As the tension in the command center rose - “as many as 200 pairs of eyes were trained on Colonel Petrov,” says The New York Times - he made the decision to report the alert as a system malfunction.
“I had a funny feeling in my gut,” he told The Washington Post. “I didn’t want to make a mistake. I made a decision, and that was it.”
It later emerged that the false alarm was the result of a satellite mistaking the reflection of the sun’s rays off the tops of clouds for a missile launch.
Petrov attributed his judgment to both his training and his intuition. He had been told that a nuclear first strike by the Americans would come in the form of an overwhelming onslaught.
“When people start a war, they don’t start it with only five missiles,” he told the Post.
The incident occurred at the height of the cold war, just three weeks after the Soviet army had shot down a Korean passenger jet, killing all 269 people on board including a US congressman.
The then US president Ronald Reagan had recently called the Soviet Union the “evil empire,” and Yuri Andropov, the ailing Soviet leader, was convinced the Americans were plotting a surprise nuclear attack.
But Petrov’s decision was based on an instinctual belief that the Soviets’ computer system was not up to scratch, saying that he was aware that it had been rushed into service in response to the United States’ introduction of a similar system.
“We are wiser than the computers,” he said in a 2010 interview with the German magazine Der Spiegel. “We created them.”

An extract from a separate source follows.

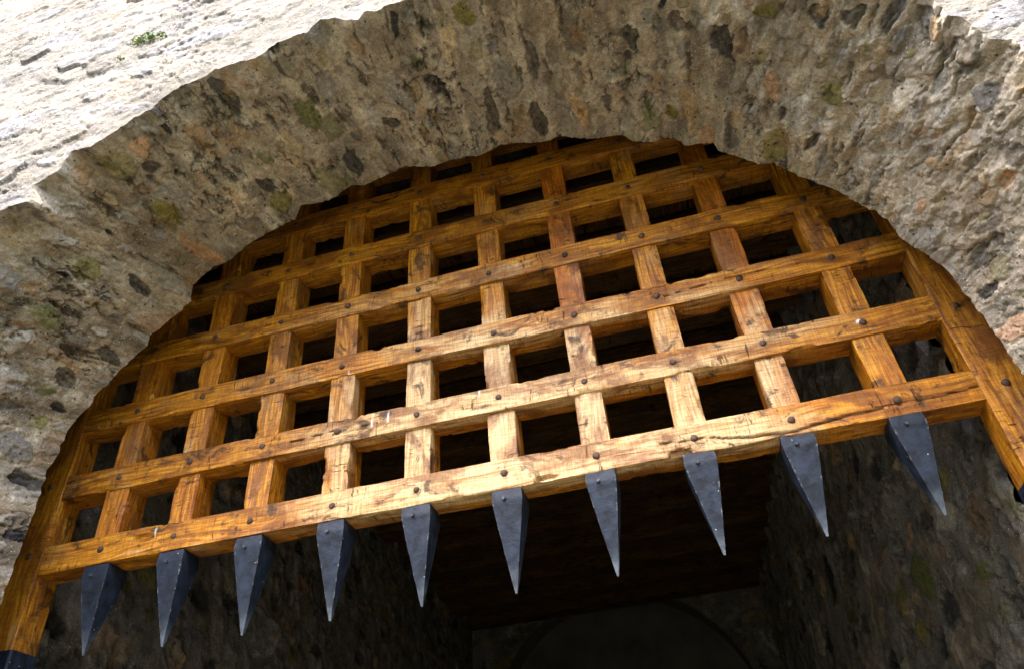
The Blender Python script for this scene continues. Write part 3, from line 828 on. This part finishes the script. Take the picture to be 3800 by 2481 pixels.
def nail(x, z, parent, rad=0.0112, y=0.0, mat=None, name='nail_head'):
    """hand-forged, slightly domed irregular head"""
    n, rings = 12, 4
    V = []; s = rng.uniform(0.9, 1.1)
    ph = rng.uniform(0, 6.28)
    lob = 1 + 0.07 * np.sin(np.arange(n) / n * 2 * math.pi * 3 + ph) + rng.normal(0, 0.03, n)
    for k, (rf, yy) in enumerate([(1.05, 0.004), (1.0, -0.0035), (0.72, -0.0062), (0.30, -0.0074)]):
        for i in range(n):
            a_ = i / n * 2 * math.pi
            V.append((x + rad * s * rf * lob[i] * math.cos(a_), y + yy + rng.normal(0, 0.0003), z + rad * s * rf * lob[i] * math.sin(a_)))
    V.append((x, y - 0.0072, z))
    F = [[k * n + i, k * n + (i + 1) % n, (k + 1) * n + (i + 1) % n, (k + 1) * n + i] for k in range(rings - 1) for i in range(n)]
    T = [[(rings - 1) * n + i, (rings - 1) * n + (i + 1) % n, rings * n] for i in range(n)]
    return mesh_from(name, np.array(V), F, mat or M_NAIL, parent, tris=T)


PI_ = Matrix.Translation((0, 0, -ZH))


def attach(child, part):
    child.parent = part
    child.matrix_parent_inverse = Matrix.Identity(4)


PX0, PX1 = -5.275, 5.28
for j, z in enumerate(ZS):
    x0 = (PX0 - 0.05) * U; L = (PX1 - PX0 + 0.10) * U
    x0 = PX0 * U + 0.001; L = (PX1 - PX0) * U - 0.002
    stp = 0.0042 if j < 4 else 0.008
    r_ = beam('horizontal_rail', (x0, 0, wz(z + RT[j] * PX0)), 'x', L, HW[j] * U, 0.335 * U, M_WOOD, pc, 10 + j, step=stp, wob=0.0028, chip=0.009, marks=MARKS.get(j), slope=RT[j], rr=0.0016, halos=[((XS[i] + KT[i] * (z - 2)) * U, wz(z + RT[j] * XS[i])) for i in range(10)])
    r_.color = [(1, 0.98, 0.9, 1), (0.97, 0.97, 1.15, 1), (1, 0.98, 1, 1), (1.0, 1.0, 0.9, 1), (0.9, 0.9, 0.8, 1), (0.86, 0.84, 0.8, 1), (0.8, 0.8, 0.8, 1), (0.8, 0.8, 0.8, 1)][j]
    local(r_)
    if j < 7:
        for i in range(10):
            x_ = (XS[i] + KT[i] * (z - 2)) * U
            if j > 5 and not 3 <= i <= 7: continue
            nl = nail(x_ + rng.normal(0, 0.002), wz(z + RT[j] * XS[i]) + rng.normal(0, 0.002), None)
            attach(nl, r_)
vb = []
for i, x_ in enumerate(XS):
    zb = ZS[0] - 0.10
    v_ = beam('vertical_bar', ((x_ + KT[i] * (zb - 2)) * U, 0.0075 + 0.0015 * (i % 3), wz(zb)), 'z', (7.0 - zb) * U, 0.315 * U, 0.345 * U, M_WOOD, pc, 40 + i, step=0.0055, wob=0.0035, chip=0.009, slope=KT[i], rr=0.0015)
    v_.color = [(0.92, 0.82, 0.8, 1), (0.95, 0.86, 0.8, 1), (1, 1, 0.9, 1), (0.95, 0.93, 1, 1), (1, 1, 1, 1), (1, 0.98, 1, 1), (0.88, 0.66, 0.6, 1), (1, 1, 0.9, 1), (0.93, 0.76, 0.6, 1), (1, 0.97, 0.8, 1)][i]
    local(v_)
    vb.append(v_)
for sx, xi, seed in ((-1, PX0, 60), (1, PX1, 61)):
    w = 0.56
    p_ = beam('side_post', ((xi + sx * w / 2) * U, -0.002, wz(-1.0)), 'z', 8.0 * U, w * U, 0.36 * U, M_WOOD, pc, seed, step=0.0055, wob=0.003, chip=0.008, rr=0.004)
    p_.color = (0.95, 0.93, 0.8, 1)
    local(p_)
    for z in ZS[:5]:
        attach(nail((xi + sx * (0.20 + rng.uniform(-0.03, 0.03))) * U, wz(z + (0.12 if sx < 0 else -0.05) + rng.normal(0, 0.03)), None, 0.0105, y=-0.002), p_)
    # iron shoe
    cx = (xi + sx * w / 2) * U; hw = w * U / 2 + 0.004; y0, y1 = -0.006, 0.36 * U + 0.004
    zt, zb = wz(-1.0) + 0.001, wz(-1.42)
    bv = 0.006
    V = []
    for z_, ins in ((zt, 0.0), (zt - 0.002, 0.0), (zb + 0.05, 0.0), (zb, 0.018)):
        for (px, py) in ((-hw + bv + ins, y0 + ins), (hw - bv - ins, y0 + ins), (hw - ins, y0 + bv + ins), (hw - ins, y1 - bv - ins), (hw - bv - ins, y1 - ins), (-hw + bv + ins, y1 - ins), (-hw + ins, y1 - bv - ins), (-hw + ins, y0 + bv + ins)):
            V.append((cx + px, py, z_))
    F = [[k * 8 + i, (k + 1) * 8 + i, (k + 1) * 8 + (i + 1) % 8, k * 8 + (i + 1) % 8] for k in range(3) for i in range(8)]
    T = [[24, 24 + i + 1, 24 + i] for i in range(1, 7)] + [[0, i, i + 1] for i in range(1, 7)]
    n = len(V)
    sh = mesh_from('iron_shoe', np.array(V), F, M_IRON, None, {'edge': np.zeros(n), 'tip': np.zeros(n)}, smooth=False, tris=T)
    attach(sh, p_)


def spike(xc, tipz, seed, dx=0.0):
    """four-sided forged spike socketed under the bottom rail"""
    r = np.random.default_rng(seed)
    zt, zs, ztip = -0.165, -0.29, tipz
    hw = 0.166 + r.uniform(-0.006, 0.006)
    yc = 0.168; hd = 0.166
    nz, ne = 46, 13
    zl = np.concatenate([np.linspace(zt, zs, 7), np.linspace(zs, ztip, nz)[1:]])
    V, E, T = [], [], []
    for z in zl:
        f_ = 1.0 if z >= zs else max(0.0, (z - ztip) / (zs - ztip)); f_ = f_ * 0.94 + 0.06
        top = 1 - 0.05 * max(0, (z - zs) / (zt - zs)) ** 1.3 if z >= zs else 1.0
        if z < zs: f_ = f_ * (1 + 0.03 * math.sin(math.pi * f_))
        w_, d_ = hw * f_ * top, hd * f_ * top
        cx = xc + dx * (1 - f_)
        loop = []
        cor = [(-1, -1), (1, -1), (1, 1), (-1, 1)]
        for q in range(4):
            x0, y0 = cor[q]; x1, y1 = cor[(q + 1) % 4]
            for k in range(ne - 1):
                t = k / (ne - 1)
                px, py = x0 + (x1 - x0) * t, y0 + (y1 - y0) * t
                e_ = 1 if k == 0 else 0
                if e_: px *= 0.985; py *= 0.985
                loop.append((cx + w_ * px, yc + d_ * py, e_))
        for (px, py, e_) in loop:
            V.append((px * U, py * U, wz(z))); E.append(e_)
            T.append(max(0, min(1, 1 - (z - ztip) / 0.28)))
    V = np.array(V); n = (ne - 1) * 4
    V += 0.0007 * np.stack([fbm(V[:, 2] * 60 + seed, V[:, 0] * 60, V[:, 1] * 60, seed + q, 3) for q in range(3)], -1)
    nl = len(zl)
    F = [[k * n + i, (k + 1) * n + i, (k + 1) * n + (i + 1) % n, k * n + (i + 1) % n] for k in range(nl - 1) for i in range(n)]
    b0 = (nl - 1) * n
    Tr = [[b0, b0 + i + 1, b0 + i] for i in range(1, n - 1)] + [[0, i, i + 1] for i in range(1, n - 1)]
    E = np.array(E, float)
    o = mesh_from('iron_spike', V, F, M_IRON, pc, {'edge': E, 'tip': np.array(T)}, tris=Tr, smooth=True)
    o.data.set_sharp_from_angle(angle=math.radians(28))
    local(o)
    # square bolt near the top of the front face
    bx, bz = (xc - 0.03) * U, wz(-0.285)
    h_ = 0.0062; y0 = (yc - hd) * U + 0.003; y1 = y0 - 0.011
    a0 = r.uniform(0, 0.8)
    V = []
    for yy, s_ in ((y0, 1), (y1 + 0.002, 1), (y1, 0.75)):
        for k in range(6):
            a_ = a0 + k * math.pi / 3; V.append((bx + h_ * s_ * math.cos(a_), yy, bz + h_ * s_ * math.sin(a_)))
    F = [[k * 6 + i, k * 6 + (i + 1) % 6, (k + 1) * 6 + (i + 1) % 6, (k + 1) * 6 + i] for k in range(2) for i in range(6)]
    Tt = [[12, 12 + i, 12 + i + 1] for i in range(1, 5)]
    b = mesh_from('bolt', np.array(V), F, M_IRON, None, {'edge': np.full(18, 0.5), 'tip': np.full(18, 0.4)}, tris=Tt, smooth=False)
    attach(b, o)


TIPZ = [-1.13, -1.18, -1.20, -1.20, -1.21, -1.235, -1.23, -1.195, -1.18, -1.165]
for i, x_ in enumerate(XS):
    spike(x_ + KT[i] * (-2.4), TIPZ[i], 300 + i, dx=0.015 * math.sin(i * 2.1))

# ------------------------------------------------------------------ plants rooted in the sunlit wall
gl = NG('weed_leaf')
lr = gl.attr('lv', 'Fac')
gl.set(Base_Color=gl.ramp(lr, [(0.0, (0.045, 0.10, 0.02)), (0.55, (0.10, 0.19, 0.035)), (0.85, (0.20, 0.26, 0.05)), (1.0, (0.55, 0.42, 0.04))]), Roughness=0.6)


def plant(cx, cz, wid, hgt, n, seed, label):
    r = np.random.default_rng(seed)
    j = int(np.argmin((FACEV[:, 0] - cx) ** 2 + (FACEV[:, 2] - cz) ** 2)); y = float(FACEV[j, 1]) + 0.006
    t = thing('wall_plant', label, 'plant', (cx, y, cz), 'weeds growing from the sunlit wall')
    V, T, L = [], [], []
    SV, ST = [], []
    for k in range(n):
        a_ = r.uniform(0, 2 * math.pi); q = math.sqrt(r.uniform(0, 1))
        px = wid * q * math.cos(a_) * 0.5 + wid * 0.22 * (r.integers(0, 3) - 1); pz = hgt * q * math.sin(a_) * 0.5 - 0.12 * px
        py = -r.uniform(0.004, 0.035) * (1.2 - q)
        s = r.uniform(0.0035, 0.0075)
        d1 = r.normal(0, 1, 3); d1 /= np.linalg.norm(d1); d2 = np.cross(d1, r.normal(0, 1, 3)); d2 /= np.linalg.norm(d2)
        c = np.array([px, py, pz]); lv = r.uniform(0, 0.82) if r.random() > 0.06 else 1.0
        b = len(V)
        V += [c - d1 * s, c + d2 * s * 0.55, c + d1 * s, c - d2 * s * 0.55, c + np.cross(d1, d2) * s * 0.2]
        T += [(b, b + 1, b + 4), (b + 1, b + 2, b + 4), (b + 2, b + 3, b + 4), (b + 3, b, b + 4)]
        L += [lv] * 5
        if k % 5 == 0:
            b = len(SV); w = np.array([0.0007, 0, 0.0007]); z0 = np.array([px * 0.15, 0.012, pz * 0.1])
            SV += [z0 - w, z0 + w, c + w * 0.5, c - w * 0.5 + np.array([0, 0.0008, 0])]; ST += [(b, b + 1, b + 2), (b, b + 2, b + 3)]
    o = mesh_from('leaves', np.array(V), None, gl.m, t, {'lv': np.array(L)}, tris=T)
    o2 = mesh_from('stems', np.array(SV), None, gl.m, t, {'lv': np.full(len(SV), 0.7)}, tris=ST)
    return t


plant(-3.36 * U, wz(5.97), 0.135, 0.062, 330, 5, 'clump of small green leaves rooted in a crack of the sunlit wall')
plant(-3.66 * U, wz(5.63), 0.030, 0.020, 40, 6, 'tiny green tuft below and left of the larger leafy clump on the sunlit wall')

# ------------------------------------------------------------------ ground
gg = NG('gravel')
pg = gg.node('ShaderNodeTexCoord').outputs['Object']
gg.set(Base_Color=gg.ramp(gg.noise(pg, 3.0, 8, 0.7), [(0.3, (0.018, 0.022, 0.013)), (0.7, (0.038, 0.038, 0.026))]), Roughness=0.95, Normal=gg.bump(gg.noise(pg, 40, 4, 0.7), 0.6, 0.02))
ax = np.concatenate([-np.geomspace(600, 4, 12), np.linspace(-3.5, 3.5, 15), np.geomspace(4, 600, 12)])
gx, gy = np.meshgrid(ax, ax, indexing='ij')
gr = mesh_from('ground', np.stack([gx.ravel(), gy.ravel(), np.zeros(gx.size)], -1), grid_faces(len(ax), len(ax), True), gg.m)
gr['kind'] = 'structure'
# unseen slope added behind the camera to block low sky light from the gate
hm = NG('sky_blocker_green')
ph_ = hm.node('ShaderNodeTexCoord').outputs['Object']
hm.set(Base_Color=hm.ramp(hm.noise(ph_, 0.4, 8, 0.7), [(0.35, (0.022, 0.034, 0.014)), (0.65, (0.050, 0.062, 0.026))]), Roughness=0.9)
ta = np.radians(np.linspace(170, 370, 90)); tr = np.linspace(0, 1, 24)
TA, TR = np.meshgrid(ta, tr, indexing='ij')
rad_ = 13 + 28 * TR
hz = 20.0 * sstep(0, 0.75, TR) * (0.85 + 0.2 * fbm(TA * 4, TR * 2, 0, 140, 4)) - 0.05
mesh_from('sky_blocker_slope', np.stack([rad_ * np.cos(TA), rad_ * np.sin(TA) * 1.0, hz + 0.5 * fbm(TA * 30, TR * 12, 0, 141, 3) * TR], -1).reshape(-1, 3), grid_faces(90, 24, True), hm.m)['kind'] = 'structure'
# worn cobbles inside the passage, 4 mm above the gravel
gc = NG('dark_cobbles')
pg = gc.node('ShaderNodeTexCoord').outputs['Object']
vo = gc.node('ShaderNodeTexVoronoi', in_={'Vector': pg, 'Scale': 7.0})
gc.set(Base_Color=gc.mix(gc.mr(vo.outputs['Distance'], 0.3, 0.6), (0.075, 0.07, 0.06), (0.03, 0.026, 0.02)), Roughness=0.8, Normal=gc.bump(vo.outputs['Distance'], -0.6, 0.03))
vs = np.array([(-6.5 * U, YF, 0.004), (6.5 * U, YF, 0.004), (6.5 * U, YE + 0.3, 0.004), (-6.5 * U, YE + 0.3, 0.004)])
cb = mesh_from('passage_floor', vs, [[0, 1, 2, 3]], gc.m)
cb['kind'] = 'structure'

Since the incident Petrov had largely faded into obscurity - at one point he had been reduced to subsistence farming - “when his role in averting nuclear Armageddon came to light in 1998 with the publication of the memoir of General Yuriy V. Votintsev, the retired commander of Soviet missile defense,” says the New York Times.
The book brought Petrov a measure of prominence. In 2006, he traveled to the United States to receive an award from the Association of World Citizens, and in 2013 he was awarded the Dresden Peace Prize. He was also the subject of a 2013 documentary-drama, “The Man Who Saved the World.”
Despite the grandiose moniker, Petrov never sought out the spotlight: “I was just at the right place at the right time,” he says in the film.
Petrov died on 19 May in Fryazino, a Moscow suburb, “where he lived alone on a state pension,” says The Guardian, but his death was only reported this week. He is survived by a son and a daughter.